Estoński minister spraw zagranicznych Margus Tsahkna poinformował w czwartek, iż rosyjski samolot bojowy naruszył przestrzeń powietrzną tego kraju należącego do NATO. Incydent miał trwać około minuty i jest postrzegany przez władze w Tallinie jako poważne naruszenie międzynarodowych norm.

Fot. Shutterstock / Warszawa w Pigułce
Naruszenie estońskiej przestrzeni powietrznej
Według informacji przekazanych przez Agencję Reutersa, rosyjski myśliwiec przebywał w estońskiej przestrzeni powietrznej przez około minutę. Minister Tsahkna określił to zdarzenie jako „bardzo poważne”. Władze estońskie sugerują, iż incydent może być bezpośrednio związany z niedawnym zatrzymaniem rosyjskiego tankowca.
Moskwa miała wysłać myśliwiec do „sprawdzenia sytuacji” po tym, jak Estonia zatrzymała statek „Jaguar”, należący do tzw. floty cieni – grupy jednostek, które według państw zachodnich Rosja wykorzystuje do omijania międzynarodowych sankcji.
Zatrzymanie tankowca „Jaguar”
We wtorek estońska marynarka wojenna poinformowała o zatrzymaniu tankowca zmierzającego do Rosji.

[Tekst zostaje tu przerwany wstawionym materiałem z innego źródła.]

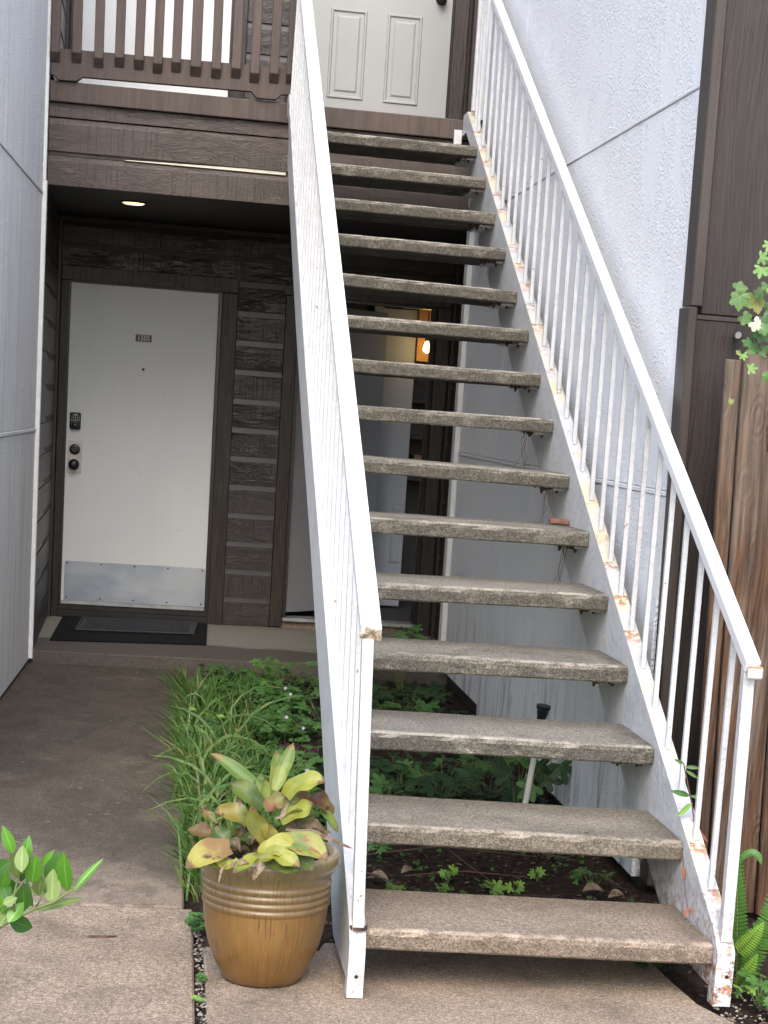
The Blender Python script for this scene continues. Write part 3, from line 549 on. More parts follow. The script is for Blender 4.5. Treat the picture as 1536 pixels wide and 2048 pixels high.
# fence
fn = thing('wooden_fence', 'weathered brown vertical board fence at the right edge', 'fence', (2.7, -6.5, -.14))
x = 2.258; rnd = random.Random(5)
wds = [.050, .078, .085, .09, .088, .09, .09, .09, .09, .09, .09, .09, .09]
for i, wd in enumerate(wds):
    yo = -.018 if i % 2 else 0; top = [1.562, 1.582, 1.590][i] if i < 3 else 1.58 + rnd.uniform(-.01, .01)
    lean_box(x, x + wd - .002, -6.52 + yo, -6.50 + yo, -.13, top, 'fence_board', 'fence', fn, .003, k=.030, zr=1.56)
    x += wd
for zz in (.25, 1.2): MB().box(2.33, x + .06, -6.498, -6.46, zz, zz + .08).build('fence_rail', MAT['fence'], fn, bevel=.003)

# ================================================================== BALCONY
bal = thing('balcony', 'brown painted timber balcony with barred railing and layered fascia boards above door 1505', 'balcony', (.6, -1.6, 2.38))
def fboard(z0, z1, y, bevelled=True, x0=-.052, x1=2.20, nm='fascia_board', mat='fascia', th=.03):
    prof = [(0, z0), (th, z0), (th, z1 - (.028 if bevelled else .002)), (th*.45 if bevelled else th, z1), (0, z1)]
    poly = [Vector((x0, y + th - o_, z_)) for o_, z_ in prof]
    return MB().prism(poly, (x0, 0, 0), (x1, 0, 0)).build(nm, MAT[mat], bal, bevel=.002)
Yf = -1.66
fboard(2.386, 2.540, Yf); fboard(2.558, 2.727, Yf - .002); fboard(2.731, 2.800, Yf + .004, False)
MB().box(-.052, 2.20, Yf + .012, Yf + .035, 2.54, 2.560).build('gap_backing', MAT['fascia'], bal)
bs = MB(); bs.hexa([(.34, Yf + .004, 2.541), (1.19, Yf + .004, 2.541), (1.19, Yf + .012, 2.541), (.34, Yf + .012, 2.541), (.36, Yf + .004, 2.545), (1.19, Yf + .004, 2.5605), (1.19, Yf + .012, 2.5605), (.36, Yf + .012, 2.545)])
bsx = bs.build('exposed_primer_strip', MAT['cream'], bal); bsx['label'] = 'cream unpainted strip in the gap between two fascia boards'
MB().box(-.052, 2.20, Yf - .022, Yf + .03, 2.803, 2.906).build('edge_board', MAT['brail'], bal, bevel=.005, seg=2)
MB().box(-.09, 2.41, Yf + .034, .010, 2.386, 2.42).build('soffit', MAT['soffit'], bal)
MB().box(-.09, 2.41, Yf + .034, .010, 2.84, 2.885).build('deck', MAT['brail'], bal)
# notched bottom rail
pr_ = [(-.052, 2.900), (.035, 2.900), (.00, 2.936)]
z_ = lambda x: 0.012 * (x)            # the rail rises a touch to the right
poly = [(-.052, 2.930), (-.035, 2.930), (-.010, 2.907), (.085, 2.907), (.115, 2.930), (.985, 2.930), (1.015, 2.900), (1.115, 2.900), (1.145, 2.928), (1.20, 2.928), (1.20, 3.062), (-.052, 3.062)]
MB().prism([(x, Yf - .045, z + z_(x)) for x, z in poly], (0, Yf - .045, 0), (0, Yf - .005, 0)).build('bottom_rail', MAT['brail'], bal, bevel=.002)
MB().box(-.052, 1.20, Yf - .06, Yf + .02, 3.88, 3.96).build('top_rail', MAT['brail'], bal, bevel=.004)
for i, xc in enumerate([-.027, .082, .194, .299, .399, .495, .590, .691, .797, .899, .996, 1.098, 1.186]):
    wd = .024 if i != 7 else .028; zb = 3.035 + .008 * math.sin(i * 2.3)
    ya, yb = Yf - .087, Yf - .047
    xt = xc - .004 * math.sin(i)
    p = [(xc - wd, ya, zb), (xc + wd, ya, zb), (xc + wd, yb, zb - .045), (xc - wd, yb, zb - .045), (xt - wd, ya, 3.88), (xt + wd, ya, 3.88), (xt + wd, yb, 3.88), (xt - wd, yb, 3.88)]
    MB().hexa(p).build('baluster', MAT['brail'], bal, bevel=.0025)
# recessed ceiling light
cl = thing('ceiling_light', 'round recessed downlight glowing warm in the dark porch ceiling', 'light', (.386, -1.14, 2.384))
MB().lathe([(.082, .0), (.082, -.006), (.066, -.009), (.066, .0)], (.386, -1.14, 2.386), 'z', 32).build('trim_ring', MAT['soffit'], cl)
MB().lathe([(.062, -.004), (.05, -.011), (.0, -.013)], (.386, -1.14, 2.384), 'z', 28).build('lens', MAT['lamp'], cl, smooth=True)

# ================================================================== STAIRCASE
st = thing('outdoor_staircase', 'open-riser stairs with weathered concrete treads between white steel stringers and railings', 'staircase', (1.65, -7.3, GZ))
ZN = lambda y: .0206 + .519 * (y + 7.3677)
def stringer(x0, x1, yf, drift=0.0):
    zt = lambda y: min(ZN(y) + .035, 2.925)
    xo = lambda y: x0 + drift * max(0, (y + 5.0) / 3.3) ** 1.6          # the outer face steps in slightly towards the top
    yk = (2.925 - .035 - .0206) / .519 - 7.3677
    ysq = [yf, -7.374, -7.372, -7.0, -6.2, -5.4, -4.6, -3.8, -3.2, -2.6, -2.101, -2.099, yk, -1.705]
    vs = []
    for y in ysq:
        if y <= -7.374: zb = GZ + .003
        elif y <= -7.0: zb = -.10
        elif y < -2.1: zb = max(ZN(y) - (.335 if x0 > 2 else .20 + .09 * min(1, max(0, (-5.8 - y) / 1.1))), -.10)
        else: zb = min(ZN(y), 2.89) - .07
        t = ZN(yf) + .012 if y == yf else zt(y)
        vs += [(xo(y), y, zb), (x1, y, zb), (x1, y, t), (xo(y), y, t)]
    m = len(ysq); fs = [(4*j+k, 4*j+(k+1) % 4, 4*j+4+(k+1) % 4, 4*j+4+k) for j in range(m-1) for k in range(4)] + [(0, 1, 2, 3), (4*m-1, 4*m-2, 4*m-3, 4*m-4)]
    return MB().add(vs, fs).build('stringer', MAT['steel'], st, bevel=0)
s1 = stringer(1.148, 1.190, -7.425, .030); s1['label'] = 'clean white left stringer beside the glazed pot'
s2 = stringer(2.119, 2.167, -7.425); s2['label'] = 'rust-stained white right stringer against the wall'
dy = [-.024, -.026, 0, .03, .01, .008, .044, .049, .023, -.012, -.032, -.025, -.026, -.029, -.04]
dzr = [-.007, -.004, .004, .001, .004, -.002, -.007, .002, -.009, -.012, -.025, -.006, -.005, .007, .01]
dzl = [.008, .012, .015, .007, 0, .004, .008, .002, -.005, -.01, -.006, 0, .004, .012, .019]
rnd = random.Random(9)
def tread(i):
    y0 = -7.3677 + .3669 * i; z0 = .0206 + .1904 * i; th = .0535; D = .42 if i < 14 else .40
    nx, xl, xr = 22, 1.192, 2.117; vs = []; prof = [(.004, -th), (0, -th + .005), (0, -.016), (.004, -.005), (.014, 0), (.10, .001), (D - .01, 0), (D, -.008), (D, -th), (.20, -th)]
    for j in range(nx + 1):
        t = j / nx; x = xl + (xr - xl) * t; yy = y0 + dy[i] * (.4 + .6 * t); zz = z0 + dzl[i] * (1 - t) + dzr[i] * t
        for a, b in prof:
            jit = .0010
            vs.append((x - xl, yy - y0 - dy[i] + a + rnd.uniform(-jit, jit) * (1 if a < .03 else .3), zz - z0 + b + rnd.uniform(-jit, jit) * .7))
    m = len(prof); fs = [(j*m+k, j*m+(k+1) % m, (j+1)*m+(k+1) % m, (j+1)*m+k) for j in range(nx) for k in range(m)] + [tuple(range(m)), tuple(nx*m+k for k in range(m-1, -1, -1))]
    mb = MB().add(vs, fs); me = mb.mesh('tread', MAT['tread'] if i > 0 else MAT['tread_low'])
    o = link('tread', me, st, Matrix.Translation((xl, y0 + dy[i], z0)))
    return o, y0 + dy[i], z0 + dzr[i] - th
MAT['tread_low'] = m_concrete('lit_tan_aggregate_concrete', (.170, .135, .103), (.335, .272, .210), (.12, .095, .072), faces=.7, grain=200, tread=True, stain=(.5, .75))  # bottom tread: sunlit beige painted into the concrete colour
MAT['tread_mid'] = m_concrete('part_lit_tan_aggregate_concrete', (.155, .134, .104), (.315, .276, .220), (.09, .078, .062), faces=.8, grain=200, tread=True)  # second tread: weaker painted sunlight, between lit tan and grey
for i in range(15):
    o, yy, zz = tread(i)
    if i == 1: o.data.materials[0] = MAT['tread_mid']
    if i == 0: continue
    # steel clip under the right end with two hanging rusty bolts
    MB().hexa([(2.055, yy + .06, zz - .010), (2.119, yy + .06, zz - .010), (2.119, yy + .36, zz - .010), (2.055, yy + .36, zz - .010), (2.055, yy + .06, zz + .001), (2.119, yy + .06, zz + .001), (2.119, yy + .36, zz + .001), (2.055, yy + .36, zz + .001)]).build('tread_bracket', MAT['steel'], st, bevel=.001)
    for xb, yb in ((2.040 + rnd.uniform(-.01, .01), yy + .09), (2.088, yy + .075)):
        MB().tube([(xb, yb, zz + .004), (xb + .002, yb, zz - .010), (xb, yb + .002, zz - .018 - rnd.uniform(0, .010))], [.009, .008, .003], 7).build('bolt', MAT['rust'], st)
mb = MB()
for i in range(1, 15):   # flaky corrosion under the right end of each step
    yy = -7.3677 + .3669*i + dy[i]; zz = .0206 + .1904*i + dzr[i] - .0535
    for _ in range(9):
        x = rnd.uniform(2.005, 2.085); y = yy + rnd.uniform(.03, .12); r = rnd.uniform(.003, .009)
        mb.hexa([(x + sx*r*rnd.uniform(.5, 1.3), y + sy*r*rnd.uniform(.5, 1.3), zz + sz) for sz in (-r*1.4, .001) for sx, sy in ((-1, -1), (1, -1), (1, 1), (-1, 1))])
mb.build('rust_flakes', MAT['rust'], st)['kind'] = 'stuff'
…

Działanie zostało podjęte w ramach egzekwowania sankcji nałożonych przez Wielką Brytanię. Według władz w Tallinie, jednostka pływała nielegalnie bez bandery.
Statek „Jaguar”, który Wielka Brytania umieściła na swojej liście sankcyjnej, jest jednym z około 100 okrętów należących do rosyjskiej „floty cieni”. Zatrzymania dokonano w pobliżu wyspy Naissaar niedaleko Tallina.
Minister Tsahkna podkreślił znaczenie tego incydentu: „Incydent z udziałem floty szpiegowskiej Rosji w Zatoce Fińskiej pokazał, iż musimy działać. Operacja informacyjna, która nastąpiła później, pokazała, iż Rosja wyraźnie powiązała się z tajną flotą – zagrożeniem, któremu trzeba stawić czoła ostrzejszymi i szybszymi sankcjami.”
Szef estońskiej dyplomacji zapewnił również, iż jego kraj będzie bronić swojego bezpieczeństwa oraz bezpieczeństwa sojuszników.
Rozmowy pokojowe w Stambule
Na tle tych napięć, w czwartek 15 maja w Stambule rozpoczęły się rozmowy dotyczące zakończenia wojny w Ukrainie. W negocjacjach biorą udział delegacje Ukrainy, Rosji i Stanów Zjednoczonych.
Na czele ukraińskiej delegacji stoi prezydent Wołodymyr Zełenski. Rosja wysłała przedstawicieli w randze wiceministrów, którzy przed wylotem otrzymali instrukcje od Władimira Putina dotyczące zakresu ich pełnomocnictw.
Rosyjska delegacja przybyła do stolicy Turcji przed godziną 9:00 czasu polskiego (10:00 czasu lokalnego).